В другой раз я познакомился во дворе с одной из самых старых соседок Кагановича. У нее был белорусский говор и глаза синие, как васильки. Она вышла на свою ежедневную прогулку. Дети прыгали через скакалку и играли в классики, а на них смотрели старики и старухи. “Еще недавно Каганович тут торчал целыми днями — играл в домино или просто сидел вдвоем с дочерью, — рассказала она. — Все знали, кто он такой, что творил при Сталине. В этих домах на набережной жило много шишек из партии, но таких, как Каганович, да еще до сих пор живых, нет. Я его всегда сторонилась. В наших краях говорили: чем дальше от царя, тем целее будешь”.
У меня был номер телефона Кагановича — 242-67-51, но он никогда не брал трубку. Позже один русский журналист, который много лет тоже пытался добраться до Кагановича, объяснил мне, что для звонков есть условный код: нужно набрать номер, выждать два гудка, повесить трубку и вновь набрать номер.
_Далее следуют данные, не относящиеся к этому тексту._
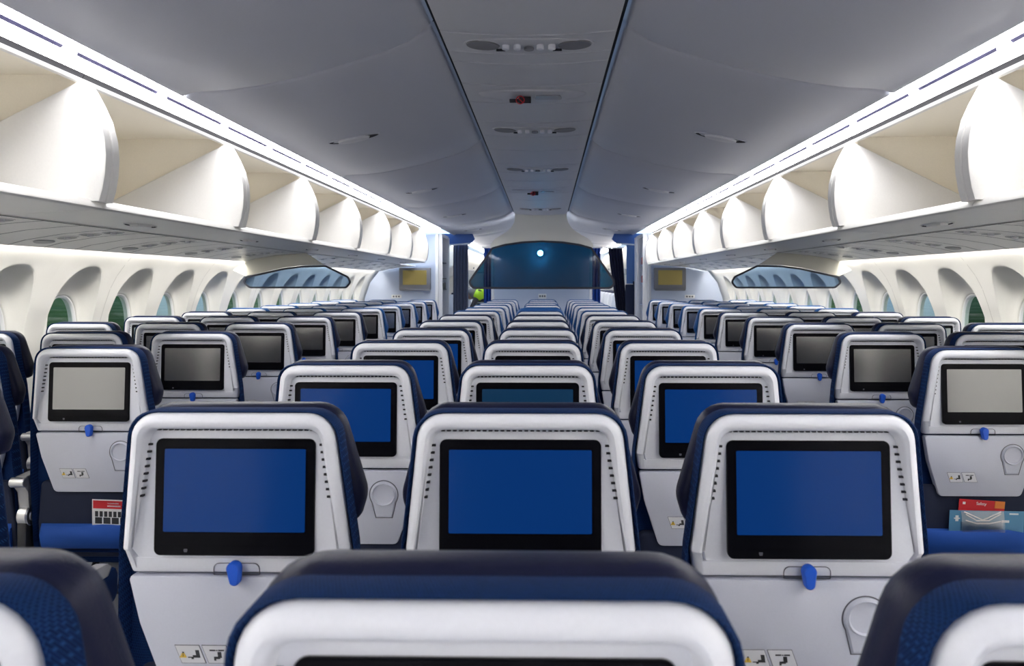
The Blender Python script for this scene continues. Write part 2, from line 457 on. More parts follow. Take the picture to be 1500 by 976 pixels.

Я так и сделал. Трубку взял старик.
— Алло?
— Алло, Лазарь Моисеевич?
— Да.
— Лазарь Моисеевич, моя фамилия Ремник. Я репортер американской газеты The Washington Post. Я хотел бы, если можно, прийти к вам.
— Это не нужно.
— Я слышал, что вы не очень здоровы, но я…
— Это не нужно. Я ужасно себя чувствую. Я ничего не вижу. Ужасно себя чувствую.
— Может быть, когда вы будете чувствовать себя получше…
— Я всегда ужасно себя чувствую. Никаких интервью, я не даю никаких интервью. Зачем я буду давать интервью?
Его голос, поначалу слабый, теперь окреп, словно говорить для Кагановича было упражнением.
— Лазарь Моисеевич…
— Я сказал, никаких интервью. И все на этом!
— Но…
Он повесил трубку. Вероятно, вскоре он сменил код: старый больше не работал, а подобрать аналогичный другой мне не удалось. Оставалось, как и раньше, околачиваться у его двери. Репортеру часто приходится вести себя по-дурацки, но в этом бесконечном стучании в дверь насильника было что-то особенно стыдное. В голову лезли диковатые мысли об этикете: насколько позволительно домогательство по отношению к массовому убийце? Однажды я поднялся в гости к Флоре, и та с материнской улыбкой выслушала мои жалобы на вечно закрытую дверь.
— Ну вот откроет он вам, и что? — спросила Флора. — Вы думаете, он разрыдается и попросит прощения?
— Ну, не так, конечно.
— Он старик, — сказала она. — Что в нем теперь?
А потом Флора рассказала мне такую историю.
Однажды зимой, еще при Сталине, году в 1951-м или 1952-м, она зашла в комнату к сыну и наклонилась, чтобы поцеловать на ночь. Павел повернулся к ней; она запомнила, как хрустнуло накрахмаленное белье. В сумраке его лицо блестело, мокрое от слез. Он только что плакал и еще прерывисто дышал. Павел был крупным, уверенным в себе, умным мальчиком, но сейчас он выглядел растерянным и напуганным настолько, что даже боялся говорить.